On October 31, 2025, Mexico’s Senate approved a comprehensive legislative package targeting increased fiscal measures for 2026, which notably includes a sharp tax rise on online gambling activities. This reform of the Special Tax on Production and Services (IEPS) raises the tax rate on online bets and gaming activities to 50%, a significant leap from the previous 30% rate. The bill, which had already cleared the Chamber of Deputies, is now pending the final assent from the executive branch.
This tax hike is part of a broader effort by the Mexican government to enhance fiscal transparency and combat financial crimes. According to an official report accompanying the reform, the increased tax is aimed at “supporting efforts against money laundering by making income more transparent for taxpayers and reducing the space for illicit operations.” The government anticipates that this measure will bolster financial oversight and control over crimes frequently associated with the rapidly expanding digital gambling sector.
The Senate’s approval was decisive, with a general vote tally of 75 in favor and 37 against. Further scrutiny of specific aspects saw 76 votes for and 34 against the bill. The tax reform is part of a fiscal strategy designed to increase government income. The Ministry of Finance projects that the reforms will boost revenues to MXN 761.5 billion (over USD 40 billion) in 2026, approximately 10% higher than the estimates for 2025. These funds are earmarked for various public health initiatives, aligning with the administration’s focus on fiscal responsibility and social justice.
In addition to online gambling, the reform extends higher taxes to several other sectors, including tobacco, sweetened beverages, and violent video games. It also affects service fees for immigration processes, phytosanitary certifications, and radio spectrum usage. Senate President Laura Itzel Castillo endorsed the reforms, arguing they are essential to “strengthen the nation’s fiscal capacity while ensuring social equity.” However, opposition parties like PAN and PRI have criticized the reforms, suggesting they might impede economic growth and drive businesses toward informal operations.
The gaming industry and fiscal analysts have expressed significant concerns regarding the potential repercussions of the tax hike. Critics argue that the increased tax rate on online gambling could actually decrease total tax revenues. Projections referenced by Milenio suggest that the Servicio de Administración Tributaria (SAT) might lose as much as MXN 12 billion (USD 650 million) due to market contraction and a shift toward unregulated platforms. Legal specialists from the Lazcano and Avedillo law firm warn that the reform may inadvertently “incentivize players to abandon the platforms authorized by the Ministry of the Interior and head to illegal gaming that grows day after day.”

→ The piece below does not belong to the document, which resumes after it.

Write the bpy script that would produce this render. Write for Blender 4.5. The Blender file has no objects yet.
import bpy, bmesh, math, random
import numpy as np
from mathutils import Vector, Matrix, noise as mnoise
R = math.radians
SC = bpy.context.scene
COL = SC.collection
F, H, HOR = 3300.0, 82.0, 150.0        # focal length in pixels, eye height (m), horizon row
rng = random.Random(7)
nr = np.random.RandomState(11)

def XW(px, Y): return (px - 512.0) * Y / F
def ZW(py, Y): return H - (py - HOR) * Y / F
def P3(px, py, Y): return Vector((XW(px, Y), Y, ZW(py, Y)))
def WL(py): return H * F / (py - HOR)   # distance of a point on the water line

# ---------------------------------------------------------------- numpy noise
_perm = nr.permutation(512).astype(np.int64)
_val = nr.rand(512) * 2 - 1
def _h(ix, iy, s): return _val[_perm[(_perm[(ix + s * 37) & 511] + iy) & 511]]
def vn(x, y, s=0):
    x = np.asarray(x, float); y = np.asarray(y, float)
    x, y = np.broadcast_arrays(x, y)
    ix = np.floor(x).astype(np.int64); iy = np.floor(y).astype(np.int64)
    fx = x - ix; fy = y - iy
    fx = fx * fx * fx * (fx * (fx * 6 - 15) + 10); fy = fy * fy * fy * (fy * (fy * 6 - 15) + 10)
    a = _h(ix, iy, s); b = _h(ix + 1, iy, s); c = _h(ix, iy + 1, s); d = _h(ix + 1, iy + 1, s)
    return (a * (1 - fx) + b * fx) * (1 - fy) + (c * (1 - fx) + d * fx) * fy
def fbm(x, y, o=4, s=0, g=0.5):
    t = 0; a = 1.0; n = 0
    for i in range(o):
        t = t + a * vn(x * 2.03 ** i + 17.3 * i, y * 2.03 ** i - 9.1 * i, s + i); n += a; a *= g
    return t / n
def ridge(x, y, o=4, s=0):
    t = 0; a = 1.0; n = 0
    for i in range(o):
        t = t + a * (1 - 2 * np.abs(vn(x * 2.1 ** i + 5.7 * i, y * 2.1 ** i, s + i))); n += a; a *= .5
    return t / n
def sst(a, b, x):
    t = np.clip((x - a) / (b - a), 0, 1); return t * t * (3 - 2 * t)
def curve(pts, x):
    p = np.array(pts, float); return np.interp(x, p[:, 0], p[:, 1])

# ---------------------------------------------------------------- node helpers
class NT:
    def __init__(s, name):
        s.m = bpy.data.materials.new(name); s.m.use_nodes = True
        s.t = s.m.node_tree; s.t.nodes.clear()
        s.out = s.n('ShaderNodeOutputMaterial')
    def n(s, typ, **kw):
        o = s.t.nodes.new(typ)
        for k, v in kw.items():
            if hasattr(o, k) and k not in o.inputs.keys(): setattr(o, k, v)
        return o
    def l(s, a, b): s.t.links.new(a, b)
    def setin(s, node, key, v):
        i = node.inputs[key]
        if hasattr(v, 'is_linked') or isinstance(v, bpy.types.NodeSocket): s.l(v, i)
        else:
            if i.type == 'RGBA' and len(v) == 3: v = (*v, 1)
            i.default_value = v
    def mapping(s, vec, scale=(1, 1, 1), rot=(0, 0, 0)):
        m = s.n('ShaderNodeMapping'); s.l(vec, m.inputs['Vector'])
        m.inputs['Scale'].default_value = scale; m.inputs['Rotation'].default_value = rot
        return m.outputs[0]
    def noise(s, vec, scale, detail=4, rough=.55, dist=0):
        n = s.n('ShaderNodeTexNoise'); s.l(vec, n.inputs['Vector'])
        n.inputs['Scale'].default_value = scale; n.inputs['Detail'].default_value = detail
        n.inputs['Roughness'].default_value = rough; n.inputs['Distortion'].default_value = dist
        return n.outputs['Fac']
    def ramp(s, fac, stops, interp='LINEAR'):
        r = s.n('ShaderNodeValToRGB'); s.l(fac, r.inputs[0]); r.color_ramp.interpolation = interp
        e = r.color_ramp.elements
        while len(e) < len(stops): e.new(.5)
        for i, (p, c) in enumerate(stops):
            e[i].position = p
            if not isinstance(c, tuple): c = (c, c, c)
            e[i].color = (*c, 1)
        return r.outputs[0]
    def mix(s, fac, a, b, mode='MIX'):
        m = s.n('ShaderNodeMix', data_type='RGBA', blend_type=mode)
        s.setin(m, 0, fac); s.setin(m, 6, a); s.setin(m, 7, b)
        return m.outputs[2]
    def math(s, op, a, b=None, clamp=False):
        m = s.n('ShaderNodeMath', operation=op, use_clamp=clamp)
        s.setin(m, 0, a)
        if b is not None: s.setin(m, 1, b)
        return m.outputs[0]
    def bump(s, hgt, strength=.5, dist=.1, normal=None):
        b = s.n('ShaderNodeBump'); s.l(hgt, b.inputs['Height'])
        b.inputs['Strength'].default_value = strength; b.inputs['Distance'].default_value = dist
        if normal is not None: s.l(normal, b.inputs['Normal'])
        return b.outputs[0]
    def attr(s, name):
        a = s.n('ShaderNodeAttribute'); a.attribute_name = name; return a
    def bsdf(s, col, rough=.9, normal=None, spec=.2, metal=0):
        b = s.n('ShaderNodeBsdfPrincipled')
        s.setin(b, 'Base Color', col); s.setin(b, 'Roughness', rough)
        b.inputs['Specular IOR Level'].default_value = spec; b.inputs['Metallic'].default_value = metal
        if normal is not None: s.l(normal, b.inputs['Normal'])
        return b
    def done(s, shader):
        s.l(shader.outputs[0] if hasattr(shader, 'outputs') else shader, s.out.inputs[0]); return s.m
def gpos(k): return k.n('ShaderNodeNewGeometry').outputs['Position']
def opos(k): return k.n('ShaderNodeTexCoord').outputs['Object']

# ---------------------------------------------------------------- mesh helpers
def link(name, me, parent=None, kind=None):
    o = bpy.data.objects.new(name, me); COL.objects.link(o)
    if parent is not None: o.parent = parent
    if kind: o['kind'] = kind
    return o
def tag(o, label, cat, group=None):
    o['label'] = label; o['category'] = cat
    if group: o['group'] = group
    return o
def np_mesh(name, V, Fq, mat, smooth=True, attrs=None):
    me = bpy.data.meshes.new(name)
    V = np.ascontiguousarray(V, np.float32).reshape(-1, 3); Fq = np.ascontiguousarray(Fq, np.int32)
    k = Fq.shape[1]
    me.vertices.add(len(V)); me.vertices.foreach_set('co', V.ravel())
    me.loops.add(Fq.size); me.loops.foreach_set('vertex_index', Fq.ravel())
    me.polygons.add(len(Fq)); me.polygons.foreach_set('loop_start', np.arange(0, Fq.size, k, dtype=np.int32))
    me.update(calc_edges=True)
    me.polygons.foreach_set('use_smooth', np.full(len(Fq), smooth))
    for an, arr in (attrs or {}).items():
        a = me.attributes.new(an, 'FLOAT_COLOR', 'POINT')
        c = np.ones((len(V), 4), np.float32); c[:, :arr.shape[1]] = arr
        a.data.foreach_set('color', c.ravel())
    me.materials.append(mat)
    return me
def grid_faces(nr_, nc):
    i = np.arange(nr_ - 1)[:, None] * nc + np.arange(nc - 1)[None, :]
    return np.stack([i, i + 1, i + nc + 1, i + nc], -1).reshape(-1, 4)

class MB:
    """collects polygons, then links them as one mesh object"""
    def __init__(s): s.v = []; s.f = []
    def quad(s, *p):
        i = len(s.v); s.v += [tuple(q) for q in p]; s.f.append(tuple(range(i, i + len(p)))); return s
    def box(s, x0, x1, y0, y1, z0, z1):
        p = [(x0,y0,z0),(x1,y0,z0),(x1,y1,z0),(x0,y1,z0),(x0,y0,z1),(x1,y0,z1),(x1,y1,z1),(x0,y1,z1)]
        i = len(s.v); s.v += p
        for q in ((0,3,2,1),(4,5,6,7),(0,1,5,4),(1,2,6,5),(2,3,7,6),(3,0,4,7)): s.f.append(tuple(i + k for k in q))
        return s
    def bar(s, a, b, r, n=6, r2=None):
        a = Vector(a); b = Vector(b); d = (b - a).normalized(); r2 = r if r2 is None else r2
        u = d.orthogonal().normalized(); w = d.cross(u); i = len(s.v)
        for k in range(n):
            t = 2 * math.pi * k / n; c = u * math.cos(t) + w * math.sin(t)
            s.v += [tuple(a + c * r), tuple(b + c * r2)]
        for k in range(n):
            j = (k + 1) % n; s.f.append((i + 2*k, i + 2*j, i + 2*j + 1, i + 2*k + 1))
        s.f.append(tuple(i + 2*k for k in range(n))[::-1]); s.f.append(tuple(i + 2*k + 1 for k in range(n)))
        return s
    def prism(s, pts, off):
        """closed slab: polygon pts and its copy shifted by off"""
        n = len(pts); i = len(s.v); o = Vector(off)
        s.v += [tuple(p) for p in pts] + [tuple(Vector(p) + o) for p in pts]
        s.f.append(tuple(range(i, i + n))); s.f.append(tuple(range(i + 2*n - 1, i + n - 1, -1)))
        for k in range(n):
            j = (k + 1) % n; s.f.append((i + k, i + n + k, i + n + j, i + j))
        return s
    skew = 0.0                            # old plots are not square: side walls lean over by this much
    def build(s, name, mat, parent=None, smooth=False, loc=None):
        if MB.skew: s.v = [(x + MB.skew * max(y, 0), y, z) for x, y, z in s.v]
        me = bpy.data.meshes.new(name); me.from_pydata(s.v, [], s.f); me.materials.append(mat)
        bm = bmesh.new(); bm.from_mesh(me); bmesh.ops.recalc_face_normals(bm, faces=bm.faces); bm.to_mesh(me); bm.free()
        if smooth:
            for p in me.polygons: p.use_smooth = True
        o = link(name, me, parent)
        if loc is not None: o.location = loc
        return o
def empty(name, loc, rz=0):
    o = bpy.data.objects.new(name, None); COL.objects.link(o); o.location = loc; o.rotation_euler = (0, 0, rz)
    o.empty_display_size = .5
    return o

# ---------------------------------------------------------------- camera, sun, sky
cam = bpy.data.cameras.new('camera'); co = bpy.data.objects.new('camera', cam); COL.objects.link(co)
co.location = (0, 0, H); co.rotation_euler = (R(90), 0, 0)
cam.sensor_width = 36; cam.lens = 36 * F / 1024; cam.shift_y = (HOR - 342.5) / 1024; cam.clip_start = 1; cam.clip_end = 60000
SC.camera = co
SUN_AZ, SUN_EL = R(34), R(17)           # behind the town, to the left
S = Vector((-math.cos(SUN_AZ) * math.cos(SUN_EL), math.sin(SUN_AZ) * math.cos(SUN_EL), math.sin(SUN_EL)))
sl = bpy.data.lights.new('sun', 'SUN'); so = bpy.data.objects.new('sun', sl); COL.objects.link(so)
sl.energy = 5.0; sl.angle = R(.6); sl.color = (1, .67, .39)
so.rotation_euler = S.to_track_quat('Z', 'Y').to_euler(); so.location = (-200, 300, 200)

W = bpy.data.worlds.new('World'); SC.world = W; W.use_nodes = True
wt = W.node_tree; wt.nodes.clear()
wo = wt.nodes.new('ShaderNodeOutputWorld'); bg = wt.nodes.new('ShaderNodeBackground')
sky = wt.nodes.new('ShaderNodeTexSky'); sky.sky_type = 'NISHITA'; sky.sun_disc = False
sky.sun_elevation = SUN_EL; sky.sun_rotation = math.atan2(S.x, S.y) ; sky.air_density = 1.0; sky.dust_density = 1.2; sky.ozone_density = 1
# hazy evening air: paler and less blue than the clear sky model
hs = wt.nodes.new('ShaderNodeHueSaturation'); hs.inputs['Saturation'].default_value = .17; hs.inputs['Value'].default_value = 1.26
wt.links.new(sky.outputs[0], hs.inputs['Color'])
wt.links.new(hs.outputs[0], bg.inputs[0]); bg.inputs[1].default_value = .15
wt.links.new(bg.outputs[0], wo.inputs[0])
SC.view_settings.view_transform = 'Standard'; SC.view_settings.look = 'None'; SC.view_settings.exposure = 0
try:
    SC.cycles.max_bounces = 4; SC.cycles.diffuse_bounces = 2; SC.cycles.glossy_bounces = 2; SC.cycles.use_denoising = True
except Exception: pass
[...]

Currently, approximately 60% of online betting accessible to Mexican players operates outside the legal framework, and experts fear the heavier tax burden could further stimulate the underground market, undermining regulatory control and consumer protections. For licensed operators, the increased tax rate could lead to severe financial pressures. With current compliance and licensing costs already significant, the drop in profitability might compel these operators to reconsider their presence in the Mexican market or adjust their business strategies. Analysts caution that “the increase in the tax may force licensed operators to reassess their approach, which would likely lead to lower investment and innovation in Mexico’s regulated online gaming market.”
Industry observers also highlight a potential contradiction in the reform’s goals. While intended to curb illicit activity, the tax could instead drive consumers and operators to unregulated environments, where there is no tax compliance, oversight, or player protection. This fiscal reform marks a crucial juncture for Mexico’s online gaming market. Despite the government’s intent to enhance fiscal discipline and transparency, the steep rise in taxation could produce unforeseen economic consequences, potentially harming the very regulated market it seeks to nurture.
As the reform awaits final execution by the Executive, stakeholders are closely monitoring the situation, hoping for supplementary measures that could prevent market exodus and ensure the policy achieves its intended outcomes.